We are also looking carefully at legal options, which I think have some potential. There are some technical questions that could be posed to the courts, like whether the Commissioner had authority to do this. Then there is the fundamental issue about the religious freedom of parents to educate their children according to their faith and traditions. There is a firm precedent for this. In the early 1970s, the Supreme Court upheld an Amish family’s right not to educate their children beyond the eighth grade on constitutional grounds of freedom of religion. This gives us a strong foundation to work with, especially since the time our children spend not studying secular studies are applied to a rigorous intellectual academic pursuit — learning Torah.
Beyond that, every Yid who cares about the future of Klal Yisrael has his hishtadlus to do as well. There is a petition going around to tell the state how unhappy the community is about the new regulations and how deeply offensive and intolerable they find them.

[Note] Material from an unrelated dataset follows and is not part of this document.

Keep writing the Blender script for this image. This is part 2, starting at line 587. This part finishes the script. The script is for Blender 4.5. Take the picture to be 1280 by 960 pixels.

It’s already gathered thousands of signatures in just a few days, and I think it sends a strong message.
It goes without saying that our first move is to turn to the Shomer Yisrael with tefillah and maasim tovim. The Moetzes Gedolei HaTorah declared Asarah b’Teves as a Yom Tefillah for this matter, but you don’t need me to say that it should not stop there. This is something that really strikes at the heart of Klal Yisrael, and we each need to do what we can to see that it reaches a favorable conclusion.